§ WHAT YOU SHOULD DO:
Please retype the data in full and exactly; the pictures are not part of the copy.

..........

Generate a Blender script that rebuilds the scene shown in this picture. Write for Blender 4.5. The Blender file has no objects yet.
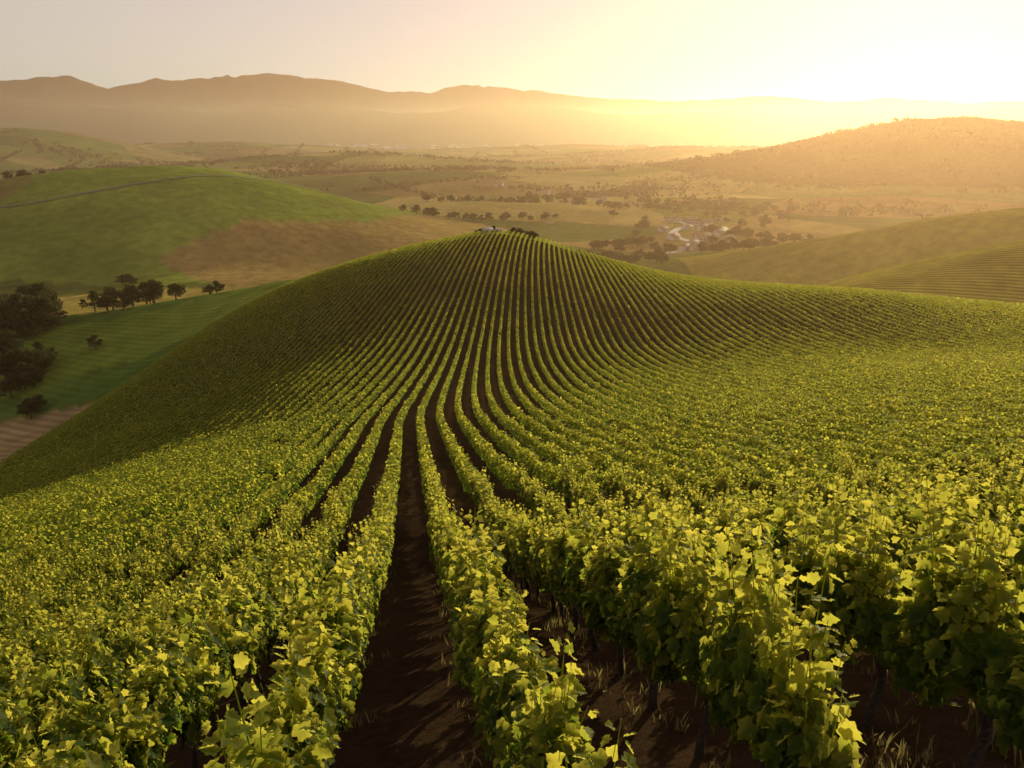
import bpy, math, random, time
import numpy as np
from mathutils import Vector, Matrix
T0=time.time()
random.seed(4); rng=np.random.default_rng(7)
scene=bpy.context.scene
col=scene.collection

# ---------------------------------------------------------------- frame of reference
YAW=math.radians(7.7); PITCH=math.radians(17.4); FPX=796.0
cy,sy=math.cos(YAW),math.sin(YAW); cp,sp=math.cos(PITCH),math.sin(PITCH)
def to_world(lat,D): return lat*cy+D*sy, -lat*sy+D*cy
def to_local(X,Y): return X*cy-Y*sy, X*sy+Y*cy
def sight(px,py):
    u=(px-512)/FPX; v=(384-py)/FPX
    f=cp+v*sp
    return u/f,(v*cp-sp)/f      # lateral per forward metre, height per forward metre
def S(px,py,D,dz=0):
    a,b=sight(px,py); return (a*D,D,b*D+dz)

# ---------------------------------------------------------------- terrain heights
def CL(D,h): return (-.136*D,D,h)
ctrl=[ (0,0,-4.3),(0,-12,-1.5),(25,-12,0.5),(-25,-12,-5),(60,-20,3),(-70,-20,-16),(0,-60,10),(100,-60,14),(-90,-70,-14),
 CL(6.4,-6.0),CL(15,-9.9),CL(27,-14.3),CL(40,-18.2),CL(52,-21.2),CL(65,-23.9),CL(80,-26.4),CL(95,-27.7),(-14,110,-27.2),(-12,130,-24.4),
 (-3,165,-19.3),(-3,150,-21.0),
 (4.2,5.9,-5.3),(12,12,-7.0),(25,20,-8.5),
 S(700,560,18,-1),S(1010,600,11,-.2),S(1000,500,26,-.5),S(1020,450,42),S(1020,380,72),S(1024,312,120),S(870,297,127),S(760,296,130),
 S(690,294,134),S(600,267,150),S(545,245,162),S(460,239,165),
 S(700,350,106),S(620,352,108),S(800,348,104),S(920,354,98),S(600,450,53),S(800,450,48),S(880,375,82),S(540,394,82),
 S(200,620,16,-1.2),S(0,768,9,-.5),S(0,600,24,-1.2),S(0,570,34),S(180,510,42),S(300,465,54),
 S(0,490,90),S(60,455,108),S(200,445,82),S(300,394,90),S(110,398,148),S(180,350,160),S(250,306,166),S(330,272,168),S(400,252,168),
 (60,60,-20.0),(110,60,-16),(150,110,-24),(170,40,-10),
 # back slopes
 (0,200,-32),(40,190,-40),(90,168,-39),(150,165,-42),(-35,205,-40),
 S(300,279,225),S(240,290,232),S(170,303,235),S(100,322,228),S(30,342,218),S(-40,350,215),
 S(180,330,205),S(100,362,195),S(20,402,182),S(50,440,155),S(100,415,158),S(0,462,140),S(-40,470,135),(-130,100,-58),(-160,60,-55),
 (0,250,-62),(60,240,-64),(120,225,-64),(180,220,-60),(0,320,-80),(80,320,-76),
 S(1024,243,300),S(930,266,298),S(850,288,292),(250,300,-36),(130,380,-74),(220,380,-72),
 (-100,330,-70),(-200,330,-72),(-250,250,-62),(0,420,-86),(-120,430,-72),(250,200,-52),(300,100,-20),(-300,100,-70)]
C=np.array(ctrl,float); CP=C[:,:2]/100.0
def phi(r2): return 0.5*r2*np.log(np.maximum(r2,1e-12))
n=len(CP)
d2=((CP[:,None]-CP[None])**2).sum(-1)
A=np.zeros((n+3,n+3)); A[:n,:n]=phi(d2)+np.eye(n)*0.0009
A[:n,n]=1; A[:n,n+1:]=CP; A[n,:n]=1; A[n+1:,:n]=CP.T
W=np.linalg.solve(A,np.concatenate([C[:,2],[0,0,0]]))
def tps(lat,D):
    q=np.stack([lat,D],-1)/100.0
    out=np.empty(len(q))
    for i in range(0,len(q),40000):
        qq=q[i:i+40000]
        r2=((qq[:,None]-CP[None])**2).sum(-1)
        out[i:i+40000]=phi(r2)@W[:n]+W[n]+qq@W[n+1:]
    return out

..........

§ OUTPUT OF THE TASK:
Generate a Blender script that rebuilds the scene shown in this picture. Write for Blender 4.5. The Blender file has no objects yet.
import bpy, math, random, time
import numpy as np
from mathutils import Vector, Matrix
T0=time.time()
random.seed(4); rng=np.random.default_rng(7)
scene=bpy.context.scene
col=scene.collection

# ---------------------------------------------------------------- frame of reference
YAW=math.radians(7.7); PITCH=math.radians(17.4); FPX=796.0
cy,sy=math.cos(YAW),math.sin(YAW); cp,sp=math.cos(PITCH),math.sin(PITCH)
def to_world(lat,D): return lat*cy+D*sy, -lat*sy+D*cy
def to_local(X,Y): return X*cy-Y*sy, X*sy+Y*cy
def sight(px,py):
    u=(px-512)/FPX; v=(384-py)/FPX
    f=cp+v*sp
    return u/f,(v*cp-sp)/f      # lateral per forward metre, height per forward metre
def S(px,py,D,dz=0):
    a,b=sight(px,py); return (a*D,D,b*D+dz)

# ---------------------------------------------------------------- terrain heights
def CL(D,h): return (-.136*D,D,h)
ctrl=[ (0,0,-4.3),(0,-12,-1.5),(25,-12,0.5),(-25,-12,-5),(60,-20,3),(-70,-20,-16),(0,-60,10),(100,-60,14),(-90,-70,-14),
 CL(6.4,-6.0),CL(15,-9.9),CL(27,-14.3),CL(40,-18.2),CL(52,-21.2),CL(65,-23.9),CL(80,-26.4),CL(95,-27.7),(-14,110,-27.2),(-12,130,-24.4),
 (-3,165,-19.3),(-3,150,-21.0),
 (4.2,5.9,-5.3),(12,12,-7.0),(25,20,-8.5),
 S(700,560,18,-1),S(1010,600,11,-.2),S(1000,500,26,-.5),S(1020,450,42),S(1020,380,72),S(1024,312,120),S(870,297,127),S(760,296,130),
 S(690,294,134),S(600,267,150),S(545,245,162),S(460,239,165),
 S(700,350,106),S(620,352,108),S(800,348,104),S(920,354,98),S(600,450,53),S(800,450,48),S(880,375,82),S(540,394,82),
 S(200,620,16,-1.2),S(0,768,9,-.5),S(0,600,24,-1.2),S(0,570,34),S(180,510,42),S(300,465,54),
 S(0,490,90),S(60,455,108),S(200,445,82),S(300,394,90),S(110,398,148),S(180,350,160),S(250,306,166),S(330,272,168),S(400,252,168),
 (60,60,-20.0),(110,60,-16),(150,110,-24),(170,40,-10),
 # back slopes
 (0,200,-32),(40,190,-40),(90,168,-39),(150,165,-42),(-35,205,-40),
 S(300,279,225),S(240,290,232),S(170,303,235),S(100,322,228),S(30,342,218),S(-40,350,215),
 S(180,330,205),S(100,362,195),S(20,402,182),S(50,440,155),S(100,415,158),S(0,462,140),S(-40,470,135),(-130,100,-58),(-160,60,-55),
 (0,250,-62),(60,240,-64),(120,225,-64),(180,220,-60),(0,320,-80),(80,320,-76),
 S(1024,243,300),S(930,266,298),S(850,288,292),(250,300,-36),(130,380,-74),(220,380,-72),
 (-100,330,-70),(-200,330,-72),(-250,250,-62),(0,420,-86),(-120,430,-72),(250,200,-52),(300,100,-20),(-300,100,-70)]
C=np.array(ctrl,float); CP=C[:,:2]/100.0
def phi(r2): return 0.5*r2*np.log(np.maximum(r2,1e-12))
n=len(CP)
d2=((CP[:,None]-CP[None])**2).sum(-1)
A=np.zeros((n+3,n+3)); A[:n,:n]=phi(d2)+np.eye(n)*0.0009
A[:n,n]=1; A[:n,n+1:]=CP; A[n,:n]=1; A[n+1:,:n]=CP.T
W=np.linalg.solve(A,np.concatenate([C[:,2],[0,0,0]]))
def tps(lat,D):
    q=np.stack([lat,D],-1)/100.0
    out=np.empty(len(q))
    for i in range(0,len(q),40000):
        qq=q[i:i+40000]
        r2=((qq[:,None]-CP[None])**2).sum(-1)
        out[i:i+40000]=phi(r2)@W[:n]+W[n]+qq@W[n+1:]
    return out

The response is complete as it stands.